After a strong surge in the late 90’s from Heroes Reborn, Marvel strategically elevated the Avengers over both the X-Men and the Fantastic Four. This was because Marvel Entertainment wanted to focus on characters whose movie rights it controlled. The X-Men and Fantastic Four film rights were held by 20th Century Fox, so Marvel boosted the Avengers in both comics and eventually in 2012 at the movies. Yet the X-Men comics remained popular even as Marvel tried to promote other groups, such as the Inhumans, while the Fantastic Four saw their stories reduced and their comic canceled altogether in 2015. That same year, FOX attempted a film reboot of the Fantastic Four with Josh Trank that struggled, and the team’s profile fell even further as each of the Avengers movies saw bigger and bigger box office success. Avengers: Age of Ultron earned over $1 billion worldwide and established the Avengers as Marvel’s top brand, while DC’s Justice League movie tried to use a similar formula, but could not keep up. The Avengers was able to reap a whopping $1,518,815,515 (1.5 billion) in box office receipts compared to Justice League’s paltry $657,925,295.

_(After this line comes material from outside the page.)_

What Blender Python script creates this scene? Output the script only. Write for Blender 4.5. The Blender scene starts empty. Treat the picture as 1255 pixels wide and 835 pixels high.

Although the Avengers are now seen as Marvel’s equivalent to the Justice League, the Fantastic Four are actually the better representatives of what sets Marvel apart from the competition. Their characters act as a family and face challenges together, often feeling like outsiders compared to other teams in superhero comics. For Marvel fans, the Fantastic Four are more than just founding members of the universe; they are the heart of what makes Marvel stories unique, and to fans and historians they will always be, Marvel’s First Family.